UNIDEF   23986
UNIDAD DE INVESTIGACION Y DESARROLLO ESTRATEGICO PARA LA DEFENSA
Unidad Ejecutora - UE
congresos y reuniones científicas
Título:
On analytical computation of acoustic scattering by prolate and oblate spheroids and its applications to ocean acoustics.
Autor/es:
GONZALEZ, JUAN D.; LAVIA, EDMUNDO; BLANC, SILVIA; PRARIO, IGOR
Lugar:
Praga
Reunión:
Congreso; 26th IUGG General Assembly; 2015
Institución organizadora:
International Union of Geodesy and Geophysics (IUGG)
Resumen:
The interior of the ocean is full of a great variety of objects whose shape can be approximated by a prolate spheroid (such as elongated fish, swimbladder fish, some phytoplankton, zooplankton and submergible vehicles) or by an oblate spheroid (such as other flattened type of fish, phytoplankton, zooplankton, submergible vehicles and also some fish shoals). Spheroidal wave functions have been used for over a century in dealing with scattering of sound by spheroids.
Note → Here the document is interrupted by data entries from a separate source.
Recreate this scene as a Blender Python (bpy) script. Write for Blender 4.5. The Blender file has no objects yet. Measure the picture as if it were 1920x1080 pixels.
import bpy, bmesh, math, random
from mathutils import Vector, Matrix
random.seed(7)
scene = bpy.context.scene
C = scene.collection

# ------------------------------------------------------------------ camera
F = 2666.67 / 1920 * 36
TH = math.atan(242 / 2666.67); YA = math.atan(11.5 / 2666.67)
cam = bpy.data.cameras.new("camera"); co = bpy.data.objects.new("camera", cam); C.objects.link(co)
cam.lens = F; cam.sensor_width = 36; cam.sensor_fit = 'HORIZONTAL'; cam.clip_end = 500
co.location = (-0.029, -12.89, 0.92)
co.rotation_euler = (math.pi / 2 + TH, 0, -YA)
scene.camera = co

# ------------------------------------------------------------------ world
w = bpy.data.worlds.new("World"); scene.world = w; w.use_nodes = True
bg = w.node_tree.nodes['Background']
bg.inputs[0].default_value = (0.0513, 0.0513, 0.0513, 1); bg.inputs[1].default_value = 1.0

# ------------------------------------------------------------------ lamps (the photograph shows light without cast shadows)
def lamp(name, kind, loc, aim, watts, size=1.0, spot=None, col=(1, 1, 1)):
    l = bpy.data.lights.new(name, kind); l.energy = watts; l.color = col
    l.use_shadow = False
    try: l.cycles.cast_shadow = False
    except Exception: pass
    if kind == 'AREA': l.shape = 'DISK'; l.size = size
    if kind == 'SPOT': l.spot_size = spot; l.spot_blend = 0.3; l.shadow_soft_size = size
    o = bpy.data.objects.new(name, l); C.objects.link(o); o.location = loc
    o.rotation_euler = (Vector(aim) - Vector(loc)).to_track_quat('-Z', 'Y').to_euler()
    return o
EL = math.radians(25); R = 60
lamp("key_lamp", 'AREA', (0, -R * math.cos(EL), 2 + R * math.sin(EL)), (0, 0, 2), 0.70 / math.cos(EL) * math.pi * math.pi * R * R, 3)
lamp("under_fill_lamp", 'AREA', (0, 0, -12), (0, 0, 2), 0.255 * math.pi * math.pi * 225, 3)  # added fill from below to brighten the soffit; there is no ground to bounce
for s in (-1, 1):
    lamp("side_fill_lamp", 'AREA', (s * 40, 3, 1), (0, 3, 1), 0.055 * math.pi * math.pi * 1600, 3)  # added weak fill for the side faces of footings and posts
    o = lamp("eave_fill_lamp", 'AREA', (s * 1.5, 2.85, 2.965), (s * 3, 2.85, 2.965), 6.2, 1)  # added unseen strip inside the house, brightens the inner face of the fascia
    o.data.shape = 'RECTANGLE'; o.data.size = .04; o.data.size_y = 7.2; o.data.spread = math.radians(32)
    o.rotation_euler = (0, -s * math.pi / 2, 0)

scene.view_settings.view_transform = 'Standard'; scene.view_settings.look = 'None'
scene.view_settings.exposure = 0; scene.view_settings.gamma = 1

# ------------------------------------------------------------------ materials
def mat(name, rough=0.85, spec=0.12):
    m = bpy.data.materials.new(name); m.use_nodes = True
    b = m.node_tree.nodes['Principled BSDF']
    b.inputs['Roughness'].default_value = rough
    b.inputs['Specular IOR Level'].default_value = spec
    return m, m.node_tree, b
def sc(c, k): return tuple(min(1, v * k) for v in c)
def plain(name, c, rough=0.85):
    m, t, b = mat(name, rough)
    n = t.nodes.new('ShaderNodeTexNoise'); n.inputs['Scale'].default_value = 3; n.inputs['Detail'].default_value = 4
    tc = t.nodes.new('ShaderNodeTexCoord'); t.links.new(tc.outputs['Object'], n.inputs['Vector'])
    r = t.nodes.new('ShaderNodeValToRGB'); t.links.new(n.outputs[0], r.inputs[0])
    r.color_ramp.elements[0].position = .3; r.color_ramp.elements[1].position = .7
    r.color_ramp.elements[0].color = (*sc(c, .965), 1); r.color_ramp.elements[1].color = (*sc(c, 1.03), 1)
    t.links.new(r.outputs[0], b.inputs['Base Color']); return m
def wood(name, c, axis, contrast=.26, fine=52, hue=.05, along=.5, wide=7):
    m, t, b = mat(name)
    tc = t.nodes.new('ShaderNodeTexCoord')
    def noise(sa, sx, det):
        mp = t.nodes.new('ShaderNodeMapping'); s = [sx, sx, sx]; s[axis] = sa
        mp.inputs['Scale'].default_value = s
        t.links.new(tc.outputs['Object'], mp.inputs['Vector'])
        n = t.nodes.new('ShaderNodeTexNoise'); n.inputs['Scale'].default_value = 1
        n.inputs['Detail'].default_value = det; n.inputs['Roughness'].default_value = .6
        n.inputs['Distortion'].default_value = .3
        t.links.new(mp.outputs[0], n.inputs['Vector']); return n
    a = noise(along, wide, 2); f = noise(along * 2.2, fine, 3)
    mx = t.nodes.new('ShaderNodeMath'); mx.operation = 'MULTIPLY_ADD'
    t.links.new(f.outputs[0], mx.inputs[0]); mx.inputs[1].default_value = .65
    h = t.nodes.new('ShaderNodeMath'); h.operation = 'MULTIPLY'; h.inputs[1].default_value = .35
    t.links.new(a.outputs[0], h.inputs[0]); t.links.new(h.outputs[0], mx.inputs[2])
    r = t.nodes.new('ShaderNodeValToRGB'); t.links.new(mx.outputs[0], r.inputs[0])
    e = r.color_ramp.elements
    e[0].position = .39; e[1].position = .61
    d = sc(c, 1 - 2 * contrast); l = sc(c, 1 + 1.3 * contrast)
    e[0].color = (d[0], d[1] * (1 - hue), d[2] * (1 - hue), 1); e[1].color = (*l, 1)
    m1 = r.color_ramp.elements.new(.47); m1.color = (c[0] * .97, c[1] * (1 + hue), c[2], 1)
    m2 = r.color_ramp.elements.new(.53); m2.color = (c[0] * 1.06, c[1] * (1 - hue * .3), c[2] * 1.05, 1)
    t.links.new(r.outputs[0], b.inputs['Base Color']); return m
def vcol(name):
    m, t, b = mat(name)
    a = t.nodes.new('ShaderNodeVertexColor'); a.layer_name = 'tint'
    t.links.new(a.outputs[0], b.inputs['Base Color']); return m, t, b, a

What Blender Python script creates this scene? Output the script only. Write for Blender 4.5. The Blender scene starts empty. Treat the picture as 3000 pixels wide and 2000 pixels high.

These functions constitute analytical solutions of the wave equation when solving boundary value problems of acoustic scattering in prolate and oblate spheroidal coordinates. The advantage of considering analytical solutions of the wave equation lies upon the fact that they solve it exactly and consequently they don?t need additional validation. However, their computation is a complex task and it requires numerical efficient methods. Only a few of the codes that have been developed and documented in the literature for certain particular scenarios (solutions valid for far-field conditions, limited scatterer size-wavelength ratios, ideal scatterers), are easily available. The purpose of this presentation is to provide the theoretical results obtained when modelling the acoustic scattering of soft, liquid and rigid prolate and oblate spheroids for an extended range of conditions of interest in ocean acoustics. Ad-hoc codes were implemented. Their predictions are compared with measurements for several marine organisms. Differences involved in computing prolate spheroidal wave functions and oblate ones are discussed in detail.